**What you have to do:**
Copy out the listing that follows, exact in every word, and skip the images.

**Supplied data:**

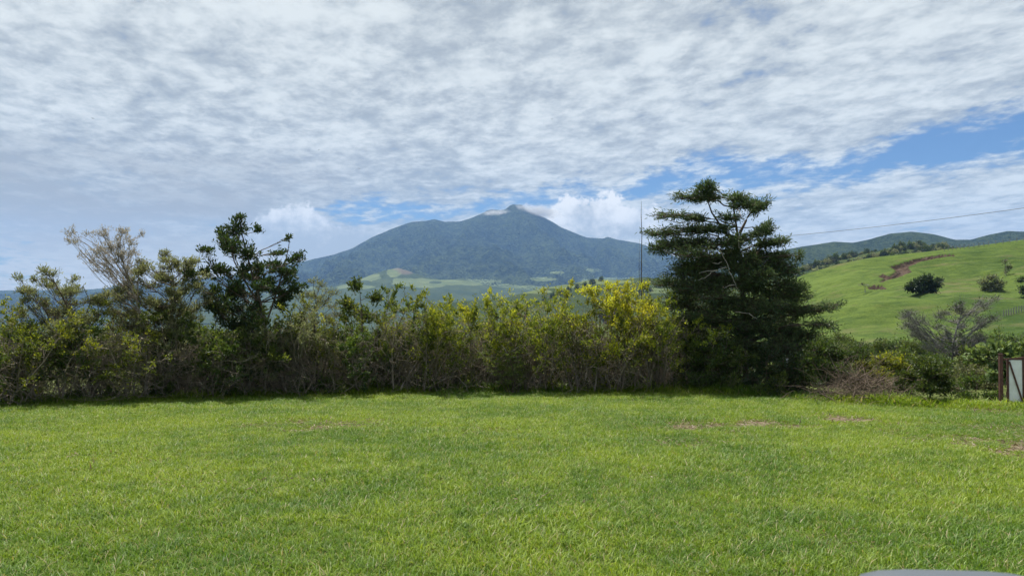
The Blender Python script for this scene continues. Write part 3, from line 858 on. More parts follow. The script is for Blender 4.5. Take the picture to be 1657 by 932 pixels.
ordn = ['first', 'second', 'third', 'fourth', 'fifth', 'sixth', 'seventh', 'eighth', 'ninth', 'tenth', 'eleventh']
GH = 'shrubs along the hedge'
tops_y = {470: 500, 545: 464, 595: 466, 640: 462, 690: 470, 735: 462, 785: 470, 862: 472, 905: 476, 950: 452, 995: 456, 1042: 462, 1085: 480, 1125: 505}
k = 0
for px in (545, 595, 640, 690, 735, 785):
    place(protos_y if px not in (595,) else protos_g, px, rng0.uniform(-.1, .3), tops_y.get(px, 470) + rng0.uniform(-6, 16), '%s twiggy yellow green hedge shrub to the left of the feathery sapling' % ordn[5 - k], GH, which=(0, 1, 4, 1, 0, 4)[k] if px != 595 else None); k += 1
for k, px in enumerate((862, 905, 950, 995, 1042, 1085)):
    place(protos_y, px, rng0.uniform(-.1, .3), tops_y[px], '%s yellow leaved twiggy hedge shrub to the right of the feathery sapling' % ordn[k], GH, which=(0, 4, 2, 3, 2, 4)[k])
for k, px in enumerate((500, 460)):
    place(protos_o, px, 0.2, (462, 494)[k], ('twiggy olive shrub in the hedge just right of the dark broadleaf tree', 'low twiggy olive shrub at the foot of the dark broadleaf tree')[k], GH)
place(protos_y, 825, 0.5, 468, 'yellow green hedge shrub right behind the feathery sapling', GH)
left = [(-20, protos_y, 476, 'leafy yellow green shrub cut by the left edge of the photo'), (30, protos_y, 478, 'yellow green shrub at the left end of the hedge'),
        (95, protos_g, 486, 'twiggy shrub under the leftmost olive tree'), (160, protos_o, 488, 'twiggy brown shrub left of the trunk of the dry pale topped tree'),
        (205, protos_y, 494, 'shrub with yellow leaf sprays beside the trunk of the dry pale topped tree'), (270, protos_o, 486, 'twiggy shrub under the olive tree beside the pale topped one'),
        (315, protos_g, 482, 'green shrub in the hedge between olive tree and dark broadleaf tree'), (365, protos_g, 500, 'brown twiggy shrub below the left side of the dark broadleaf crown'),
        (410, protos_o, 506, 'low brown shrub left of the dark broadleaf trunk'),
        (340, protos_g, 474, 'green shrub tip under the left edge of the dark broadleaf crown'), (480, protos_g, 470, 'green shrub under the right edge of the dark broadleaf crown')]
for px, pr, top, lb in left: place(pr, px, rng0.uniform(-.1, .25), top, lb, GH, which=0 if px in (-20, 30) else 4 if px == 205 else None, wide=1.15)
# second row, seen only through gaps in the first
for px in list(range(-40, 330, 62)) + list(range(345, 1130, 46)):
    place(protos_o if rng0.random() < .55 else protos_g, px + rng0.uniform(-10, 10), rng0.uniform(1.2, 2.0), 512 + rng0.uniform(-12, 14), 'back row hedge shrub glimpsed through the front twigs ' + near(px), 'back row of the hedge', wide=1.15)
for pr in (protos_y + protos_o + protos_g):
    if pr.name not in used:
        for c in list(pr.children): bpy.data.objects.remove(c)
        bpy.data.objects.remove(pr)

# --- weeds and low bushes along the foot of the hedge
weed = [plant_thing('low_bush', bush(260 + i, 0.42, 0.62, 26, (0.075, 0.04), 26, 0.45 + .1 * i, 0.006), (0, 0, 0), 'x', 'bush', M['twig'], M['green'] if i else M['yellow']) for i in range(3)]
GW = 'low bushes along the foot of the hedge'
for k, px in enumerate([8, 52, 118, 178, 262, 345, 395, 486, 528, 575, 618, 668, 712, 758, 893, 935, 975, 1015, 1060, 1098, 1140, 1180, 1225, 1262]):
    p = hedge_pos(px, rng0.uniform(-0.15, 0.35)); s = rng0.uniform(0.7, 1.35); pr = weed[0] if px < 60 or px in (893, 975) else weed[1 + k % 2]
    if px == 8: s = 1.7
    side = ('at the left edge of the photo' if px == 8 else 'under the leftmost olive tree' if px < 150 else 'near the foot of the dry pale topped tree' if px < 300 else
            'near the foot of the dark broadleaf tree' if px < 500 else 'left of the feathery sapling' if px < 800 else
            'right of the feathery sapling' if px < 1110 else 'in the shade under the conifer')
    lb = 'low %s bush %s' % ('yellow green' if pr is weed[0] else 'green', side)
    if pr.name not in used:
        used.add(pr.name); pr.location = [float(c) for c in p]; pr.scale = (s, s, s); tag(pr, lb, 'bush', GW)
    else: copy_tree(pr, p, rng0.uniform(0, 6.28), (s, s, s), lb, GW)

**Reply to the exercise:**
The Blender Python script for this scene continues. Write part 3, from line 858 on. More parts follow. The script is for Blender 4.5. Take the picture to be 1657 by 932 pixels.
ordn = ['first', 'second', 'third', 'fourth', 'fifth', 'sixth', 'seventh', 'eighth', 'ninth', 'tenth', 'eleventh']
GH = 'shrubs along the hedge'
tops_y = {470: 500, 545: 464, 595: 466, 640: 462, 690: 470, 735: 462, 785: 470, 862: 472, 905: 476, 950: 452, 995: 456, 1042: 462, 1085: 480, 1125: 505}
k = 0
for px in (545, 595, 640, 690, 735, 785):
    place(protos_y if px not in (595,) else protos_g, px, rng0.uniform(-.1, .3), tops_y.get(px, 470) + rng0.uniform(-6, 16), '%s twiggy yellow green hedge shrub to the left of the feathery sapling' % ordn[5 - k], GH, which=(0, 1, 4, 1, 0, 4)[k] if px != 595 else None); k += 1
for k, px in enumerate((862, 905, 950, 995, 1042, 1085)):
    place(protos_y, px, rng0.uniform(-.1, .3), tops_y[px], '%s yellow leaved twiggy hedge shrub to the right of the feathery sapling' % ordn[k], GH, which=(0, 4, 2, 3, 2, 4)[k])
for k, px in enumerate((500, 460)):
    place(protos_o, px, 0.2, (462, 494)[k], ('twiggy olive shrub in the hedge just right of the dark broadleaf tree', 'low twiggy olive shrub at the foot of the dark broadleaf tree')[k], GH)
place(protos_y, 825, 0.5, 468, 'yellow green hedge shrub right behind the feathery sapling', GH)
left = [(-20, protos_y, 476, 'leafy yellow green shrub cut by the left edge of the photo'), (30, protos_y, 478, 'yellow green shrub at the left end of the hedge'),
        (95, protos_g, 486, 'twiggy shrub under the leftmost olive tree'), (160, protos_o, 488, 'twiggy brown shrub left of the trunk of the dry pale topped tree'),
        (205, protos_y, 494, 'shrub with yellow leaf sprays beside the trunk of the dry pale topped tree'), (270, protos_o, 486, 'twiggy shrub under the olive tree beside the pale topped one'),
        (315, protos_g, 482, 'green shrub in the hedge between olive tree and dark broadleaf tree'), (365, protos_g, 500, 'brown twiggy shrub below the left side of the dark broadleaf crown'),
        (410, protos_o, 506, 'low brown shrub left of the dark broadleaf trunk'),
        (340, protos_g, 474, 'green shrub tip under the left edge of the dark broadleaf crown'), (480, protos_g, 470, 'green shrub under the right edge of the dark broadleaf crown')]
for px, pr, top, lb in left: place(pr, px, rng0.uniform(-.1, .25), top, lb, GH, which=0 if px in (-20, 30) else 4 if px == 205 else None, wide=1.15)
# second row, seen only through gaps in the first
for px in list(range(-40, 330, 62)) + list(range(345, 1130, 46)):
    place(protos_o if rng0.random() < .55 else protos_g, px + rng0.uniform(-10, 10), rng0.uniform(1.2, 2.0), 512 + rng0.uniform(-12, 14), 'back row hedge shrub glimpsed through the front twigs ' + near(px), 'back row of the hedge', wide=1.15)
for pr in (protos_y + protos_o + protos_g):
    if pr.name not in used:
        for c in list(pr.children): bpy.data.objects.remove(c)
        bpy.data.objects.remove(pr)

# --- weeds and low bushes along the foot of the hedge
weed = [plant_thing('low_bush', bush(260 + i, 0.42, 0.62, 26, (0.075, 0.04), 26, 0.45 + .1 * i, 0.006), (0, 0, 0), 'x', 'bush', M['twig'], M['green'] if i else M['yellow']) for i in range(3)]
GW = 'low bushes along the foot of the hedge'
for k, px in enumerate([8, 52, 118, 178, 262, 345, 395, 486, 528, 575, 618, 668, 712, 758, 893, 935, 975, 1015, 1060, 1098, 1140, 1180, 1225, 1262]):
    p = hedge_pos(px, rng0.uniform(-0.15, 0.35)); s = rng0.uniform(0.7, 1.35); pr = weed[0] if px < 60 or px in (893, 975) else weed[1 + k % 2]
    if px == 8: s = 1.7
    side = ('at the left edge of the photo' if px == 8 else 'under the leftmost olive tree' if px < 150 else 'near the foot of the dry pale topped tree' if px < 300 else
            'near the foot of the dark broadleaf tree' if px < 500 else 'left of the feathery sapling' if px < 800 else
            'right of the feathery sapling' if px < 1110 else 'in the shade under the conifer')
    lb = 'low %s bush %s' % ('yellow green' if pr is weed[0] else 'green', side)
    if pr.name not in used:
        used.add(pr.name); pr.location = [float(c) for c in p]; pr.scale = (s, s, s); tag(pr, lb, 'bush', GW)
    else: copy_tree(pr, p, rng0.uniform(0, 6.28), (s, s, s), lb, GW)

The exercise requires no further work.